Some companies that have had layoffs say they’ve done so in targeted ways. Many have decided they can’t cut any more. Defense contractor ITT Corp., for example, plans to cut about 1,200 jobs, mostly factory and office staff.

“We are certainly not looking to cut engineering positions, because of how valuable those jobs are and how difficult they are to replace,” said spokesman Andy Hilton.

Manufacturing has been clobbered by the recession. The industry lost 161,000 jobs in March and has lost 1.5 million since the recession began. But “a lot of these companies are hitting the limit of where they’d like to be,” said Craig Giffi, U.S. head of consumer and industrial products at Deloitte LLP.

From lathe operators to specialists in computer-controlled industrial machinery, some manufacturers have made costly investments in skilled workers and want to keep them.

“When you have talent that is really special, and you know what you got — it would be costly to let them go,” said economist Ken Mayland, president of ClearView Economics.

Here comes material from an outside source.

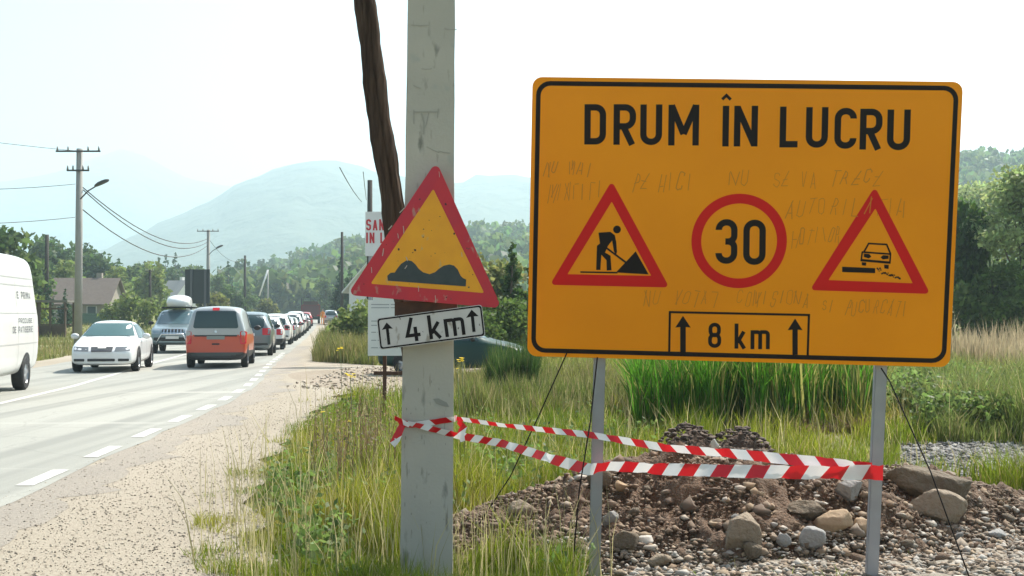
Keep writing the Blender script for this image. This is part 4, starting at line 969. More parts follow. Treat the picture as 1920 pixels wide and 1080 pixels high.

Economists say unemployment, now at 8.5 percent nationwide, could climb above 10 percent by year’s end. Some economists say the labor market may not return to normal, meaning a jobless rate of about 5 percent, until 2013.

And once the economy rebounds, companies that didn’t slash payrolls could emerge with an edge.

“You don’t want to lay off 15 percent of your work force, because you want to be prepared to move quickly when the economy turns around, and that will obstruct your ability to do so,” said Dean Baker, co-director of the liberal-leaning Center For Economic Policy and Research.